▶ _Directions for this task_:
Write the data out again, exactly as given.

▶ _Provided material_:
##########

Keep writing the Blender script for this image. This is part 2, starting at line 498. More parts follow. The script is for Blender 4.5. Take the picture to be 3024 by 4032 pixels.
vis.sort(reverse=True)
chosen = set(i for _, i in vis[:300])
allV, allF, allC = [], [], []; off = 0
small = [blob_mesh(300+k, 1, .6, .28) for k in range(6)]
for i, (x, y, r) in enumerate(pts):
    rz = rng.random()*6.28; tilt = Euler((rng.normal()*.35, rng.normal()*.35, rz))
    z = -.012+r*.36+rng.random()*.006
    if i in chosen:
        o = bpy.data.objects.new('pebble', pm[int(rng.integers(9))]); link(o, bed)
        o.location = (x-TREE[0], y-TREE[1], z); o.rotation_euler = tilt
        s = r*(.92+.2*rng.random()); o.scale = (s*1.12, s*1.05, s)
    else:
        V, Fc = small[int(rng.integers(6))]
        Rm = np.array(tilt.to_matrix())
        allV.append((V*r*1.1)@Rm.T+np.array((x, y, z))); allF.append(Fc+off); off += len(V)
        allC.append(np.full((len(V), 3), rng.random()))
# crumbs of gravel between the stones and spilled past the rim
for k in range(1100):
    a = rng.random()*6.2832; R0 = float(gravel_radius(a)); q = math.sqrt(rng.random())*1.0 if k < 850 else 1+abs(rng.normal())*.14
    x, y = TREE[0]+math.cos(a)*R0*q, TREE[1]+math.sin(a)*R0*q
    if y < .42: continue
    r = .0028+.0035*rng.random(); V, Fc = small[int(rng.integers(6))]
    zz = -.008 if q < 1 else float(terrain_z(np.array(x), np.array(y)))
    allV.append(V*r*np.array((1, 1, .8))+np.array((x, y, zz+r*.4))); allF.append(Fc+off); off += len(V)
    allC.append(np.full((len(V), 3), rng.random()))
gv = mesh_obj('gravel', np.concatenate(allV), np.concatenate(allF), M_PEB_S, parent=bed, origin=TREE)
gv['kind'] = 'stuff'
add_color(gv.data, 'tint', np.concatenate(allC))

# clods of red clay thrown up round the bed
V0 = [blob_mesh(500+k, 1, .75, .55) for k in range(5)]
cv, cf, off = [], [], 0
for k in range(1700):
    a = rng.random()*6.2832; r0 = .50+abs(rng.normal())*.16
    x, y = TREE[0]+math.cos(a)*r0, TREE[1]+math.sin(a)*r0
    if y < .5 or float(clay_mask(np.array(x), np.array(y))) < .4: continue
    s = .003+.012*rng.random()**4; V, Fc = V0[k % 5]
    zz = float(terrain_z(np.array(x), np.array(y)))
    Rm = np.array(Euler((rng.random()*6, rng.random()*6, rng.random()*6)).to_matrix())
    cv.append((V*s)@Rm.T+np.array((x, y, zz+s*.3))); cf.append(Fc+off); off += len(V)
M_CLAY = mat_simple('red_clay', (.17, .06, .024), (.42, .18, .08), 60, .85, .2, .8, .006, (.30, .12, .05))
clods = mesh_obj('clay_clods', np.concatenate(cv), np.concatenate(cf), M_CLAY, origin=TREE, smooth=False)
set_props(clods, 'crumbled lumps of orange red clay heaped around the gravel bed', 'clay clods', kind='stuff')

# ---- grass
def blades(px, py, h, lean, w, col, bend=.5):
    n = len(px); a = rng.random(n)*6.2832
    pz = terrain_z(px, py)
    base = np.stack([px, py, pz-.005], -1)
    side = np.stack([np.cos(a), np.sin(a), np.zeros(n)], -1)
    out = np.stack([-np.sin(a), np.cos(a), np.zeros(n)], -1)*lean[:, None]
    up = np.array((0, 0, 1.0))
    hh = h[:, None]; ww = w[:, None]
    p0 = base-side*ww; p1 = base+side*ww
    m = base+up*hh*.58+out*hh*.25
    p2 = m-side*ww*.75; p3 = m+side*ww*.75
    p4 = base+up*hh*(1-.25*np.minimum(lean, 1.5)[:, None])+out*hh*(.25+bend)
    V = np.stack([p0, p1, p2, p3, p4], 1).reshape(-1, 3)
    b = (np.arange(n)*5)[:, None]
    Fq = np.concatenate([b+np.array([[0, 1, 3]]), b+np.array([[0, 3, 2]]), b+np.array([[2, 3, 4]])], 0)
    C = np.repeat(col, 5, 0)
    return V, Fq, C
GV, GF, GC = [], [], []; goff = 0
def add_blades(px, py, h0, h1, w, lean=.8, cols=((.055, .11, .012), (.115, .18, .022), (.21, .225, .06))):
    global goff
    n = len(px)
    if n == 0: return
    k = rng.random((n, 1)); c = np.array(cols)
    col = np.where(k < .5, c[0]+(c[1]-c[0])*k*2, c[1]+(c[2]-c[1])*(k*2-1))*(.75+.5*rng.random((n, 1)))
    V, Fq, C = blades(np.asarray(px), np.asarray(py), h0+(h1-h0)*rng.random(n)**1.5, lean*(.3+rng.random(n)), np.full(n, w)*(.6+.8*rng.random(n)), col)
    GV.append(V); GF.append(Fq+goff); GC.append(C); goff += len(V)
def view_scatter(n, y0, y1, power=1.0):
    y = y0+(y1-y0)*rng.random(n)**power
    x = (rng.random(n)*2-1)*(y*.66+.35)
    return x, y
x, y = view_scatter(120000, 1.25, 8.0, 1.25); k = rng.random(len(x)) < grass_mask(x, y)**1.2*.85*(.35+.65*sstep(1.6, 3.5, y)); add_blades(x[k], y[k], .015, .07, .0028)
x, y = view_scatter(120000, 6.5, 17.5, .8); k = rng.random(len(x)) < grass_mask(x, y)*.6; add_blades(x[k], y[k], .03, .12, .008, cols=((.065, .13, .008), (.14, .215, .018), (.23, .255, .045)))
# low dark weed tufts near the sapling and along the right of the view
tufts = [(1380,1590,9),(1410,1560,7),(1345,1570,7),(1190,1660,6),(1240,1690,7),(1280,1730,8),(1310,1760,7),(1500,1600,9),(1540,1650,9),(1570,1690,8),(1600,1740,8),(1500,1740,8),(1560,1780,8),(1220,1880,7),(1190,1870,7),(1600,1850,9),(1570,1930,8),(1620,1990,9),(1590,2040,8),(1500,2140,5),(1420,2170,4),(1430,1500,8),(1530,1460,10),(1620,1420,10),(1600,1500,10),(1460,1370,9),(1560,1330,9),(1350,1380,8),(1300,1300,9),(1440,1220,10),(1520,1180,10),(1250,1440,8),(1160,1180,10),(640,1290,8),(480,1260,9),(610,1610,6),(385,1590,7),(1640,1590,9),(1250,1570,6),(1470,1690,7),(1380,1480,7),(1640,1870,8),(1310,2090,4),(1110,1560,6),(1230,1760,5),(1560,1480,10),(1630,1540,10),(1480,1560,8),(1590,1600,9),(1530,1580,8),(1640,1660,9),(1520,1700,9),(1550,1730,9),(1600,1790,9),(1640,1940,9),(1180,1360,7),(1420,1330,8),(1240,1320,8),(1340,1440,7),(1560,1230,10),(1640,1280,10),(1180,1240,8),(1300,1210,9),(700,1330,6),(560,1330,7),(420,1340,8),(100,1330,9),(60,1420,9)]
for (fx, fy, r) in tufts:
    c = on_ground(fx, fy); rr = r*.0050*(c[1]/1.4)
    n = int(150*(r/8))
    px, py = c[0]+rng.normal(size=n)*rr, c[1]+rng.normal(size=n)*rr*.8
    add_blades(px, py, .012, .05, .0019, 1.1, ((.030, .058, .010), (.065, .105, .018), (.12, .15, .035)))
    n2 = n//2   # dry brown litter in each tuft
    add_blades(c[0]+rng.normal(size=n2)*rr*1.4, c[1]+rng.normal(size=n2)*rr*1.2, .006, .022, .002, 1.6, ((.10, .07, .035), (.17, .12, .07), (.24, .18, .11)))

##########

▶ _Written response_:
Keep writing the Blender script for this image. This is part 2, starting at line 498. More parts follow. The script is for Blender 4.5. Take the picture to be 3024 by 4032 pixels.
vis.sort(reverse=True)
chosen = set(i for _, i in vis[:300])
allV, allF, allC = [], [], []; off = 0
small = [blob_mesh(300+k, 1, .6, .28) for k in range(6)]
for i, (x, y, r) in enumerate(pts):
    rz = rng.random()*6.28; tilt = Euler((rng.normal()*.35, rng.normal()*.35, rz))
    z = -.012+r*.36+rng.random()*.006
    if i in chosen:
        o = bpy.data.objects.new('pebble', pm[int(rng.integers(9))]); link(o, bed)
        o.location = (x-TREE[0], y-TREE[1], z); o.rotation_euler = tilt
        s = r*(.92+.2*rng.random()); o.scale = (s*1.12, s*1.05, s)
    else:
        V, Fc = small[int(rng.integers(6))]
        Rm = np.array(tilt.to_matrix())
        allV.append((V*r*1.1)@Rm.T+np.array((x, y, z))); allF.append(Fc+off); off += len(V)
        allC.append(np.full((len(V), 3), rng.random()))
# crumbs of gravel between the stones and spilled past the rim
for k in range(1100):
    a = rng.random()*6.2832; R0 = float(gravel_radius(a)); q = math.sqrt(rng.random())*1.0 if k < 850 else 1+abs(rng.normal())*.14
    x, y = TREE[0]+math.cos(a)*R0*q, TREE[1]+math.sin(a)*R0*q
    if y < .42: continue
    r = .0028+.0035*rng.random(); V, Fc = small[int(rng.integers(6))]
    zz = -.008 if q < 1 else float(terrain_z(np.array(x), np.array(y)))
    allV.append(V*r*np.array((1, 1, .8))+np.array((x, y, zz+r*.4))); allF.append(Fc+off); off += len(V)
    allC.append(np.full((len(V), 3), rng.random()))
gv = mesh_obj('gravel', np.concatenate(allV), np.concatenate(allF), M_PEB_S, parent=bed, origin=TREE)
gv['kind'] = 'stuff'
add_color(gv.data, 'tint', np.concatenate(allC))

# clods of red clay thrown up round the bed
V0 = [blob_mesh(500+k, 1, .75, .55) for k in range(5)]
cv, cf, off = [], [], 0
for k in range(1700):
    a = rng.random()*6.2832; r0 = .50+abs(rng.normal())*.16
    x, y = TREE[0]+math.cos(a)*r0, TREE[1]+math.sin(a)*r0
    if y < .5 or float(clay_mask(np.array(x), np.array(y))) < .4: continue
    s = .003+.012*rng.random()**4; V, Fc = V0[k % 5]
    zz = float(terrain_z(np.array(x), np.array(y)))
    Rm = np.array(Euler((rng.random()*6, rng.random()*6, rng.random()*6)).to_matrix())
    cv.append((V*s)@Rm.T+np.array((x, y, zz+s*.3))); cf.append(Fc+off); off += len(V)
M_CLAY = mat_simple('red_clay', (.17, .06, .024), (.42, .18, .08), 60, .85, .2, .8, .006, (.30, .12, .05))
clods = mesh_obj('clay_clods', np.concatenate(cv), np.concatenate(cf), M_CLAY, origin=TREE, smooth=False)
set_props(clods, 'crumbled lumps of orange red clay heaped around the gravel bed', 'clay clods', kind='stuff')

# ---- grass
def blades(px, py, h, lean, w, col, bend=.5):
    n = len(px); a = rng.random(n)*6.2832
    pz = terrain_z(px, py)
    base = np.stack([px, py, pz-.005], -1)
    side = np.stack([np.cos(a), np.sin(a), np.zeros(n)], -1)
    out = np.stack([-np.sin(a), np.cos(a), np.zeros(n)], -1)*lean[:, None]
    up = np.array((0, 0, 1.0))
    hh = h[:, None]; ww = w[:, None]
    p0 = base-side*ww; p1 = base+side*ww
    m = base+up*hh*.58+out*hh*.25
    p2 = m-side*ww*.75; p3 = m+side*ww*.75
    p4 = base+up*hh*(1-.25*np.minimum(lean, 1.5)[:, None])+out*hh*(.25+bend)
    V = np.stack([p0, p1, p2, p3, p4], 1).reshape(-1, 3)
    b = (np.arange(n)*5)[:, None]
    Fq = np.concatenate([b+np.array([[0, 1, 3]]), b+np.array([[0, 3, 2]]), b+np.array([[2, 3, 4]])], 0)
    C = np.repeat(col, 5, 0)
    return V, Fq, C
GV, GF, GC = [], [], []; goff = 0
def add_blades(px, py, h0, h1, w, lean=.8, cols=((.055, .11, .012), (.115, .18, .022), (.21, .225, .06))):
    global goff
    n = len(px)
    if n == 0: return
    k = rng.random((n, 1)); c = np.array(cols)
    col = np.where(k < .5, c[0]+(c[1]-c[0])*k*2, c[1]+(c[2]-c[1])*(k*2-1))*(.75+.5*rng.random((n, 1)))
    V, Fq, C = blades(np.asarray(px), np.asarray(py), h0+(h1-h0)*rng.random(n)**1.5, lean*(.3+rng.random(n)), np.full(n, w)*(.6+.8*rng.random(n)), col)
    GV.append(V); GF.append(Fq+goff); GC.append(C); goff += len(V)
def view_scatter(n, y0, y1, power=1.0):
    y = y0+(y1-y0)*rng.random(n)**power
    x = (rng.random(n)*2-1)*(y*.66+.35)
    return x, y
x, y = view_scatter(120000, 1.25, 8.0, 1.25); k = rng.random(len(x)) < grass_mask(x, y)**1.2*.85*(.35+.65*sstep(1.6, 3.5, y)); add_blades(x[k], y[k], .015, .07, .0028)
x, y = view_scatter(120000, 6.5, 17.5, .8); k = rng.random(len(x)) < grass_mask(x, y)*.6; add_blades(x[k], y[k], .03, .12, .008, cols=((.065, .13, .008), (.14, .215, .018), (.23, .255, .045)))
# low dark weed tufts near the sapling and along the right of the view
tufts = [(1380,1590,9),(1410,1560,7),(1345,1570,7),(1190,1660,6),(1240,1690,7),(1280,1730,8),(1310,1760,7),(1500,1600,9),(1540,1650,9),(1570,1690,8),(1600,1740,8),(1500,1740,8),(1560,1780,8),(1220,1880,7),(1190,1870,7),(1600,1850,9),(1570,1930,8),(1620,1990,9),(1590,2040,8),(1500,2140,5),(1420,2170,4),(1430,1500,8),(1530,1460,10),(1620,1420,10),(1600,1500,10),(1460,1370,9),(1560,1330,9),(1350,1380,8),(1300,1300,9),(1440,1220,10),(1520,1180,10),(1250,1440,8),(1160,1180,10),(640,1290,8),(480,1260,9),(610,1610,6),(385,1590,7),(1640,1590,9),(1250,1570,6),(1470,1690,7),(1380,1480,7),(1640,1870,8),(1310,2090,4),(1110,1560,6),(1230,1760,5),(1560,1480,10),(1630,1540,10),(1480,1560,8),(1590,1600,9),(1530,1580,8),(1640,1660,9),(1520,1700,9),(1550,1730,9),(1600,1790,9),(1640,1940,9),(1180,1360,7),(1420,1330,8),(1240,1320,8),(1340,1440,7),(1560,1230,10),(1640,1280,10),(1180,1240,8),(1300,1210,9),(700,1330,6),(560,1330,7),(420,1340,8),(100,1330,9),(60,1420,9)]
for (fx, fy, r) in tufts:
    c = on_ground(fx, fy); rr = r*.0050*(c[1]/1.4)
    n = int(150*(r/8))
    px, py = c[0]+rng.normal(size=n)*rr, c[1]+rng.normal(size=n)*rr*.8
    add_blades(px, py, .012, .05, .0019, 1.1, ((.030, .058, .010), (.065, .105, .018), (.12, .15, .035)))
    n2 = n//2   # dry brown litter in each tuft
    add_blades(c[0]+rng.normal(size=n2)*rr*1.4, c[1]+rng.normal(size=n2)*rr*1.2, .006, .022, .002, 1.6, ((.10, .07, .035), (.17, .12, .07), (.24, .18, .11)))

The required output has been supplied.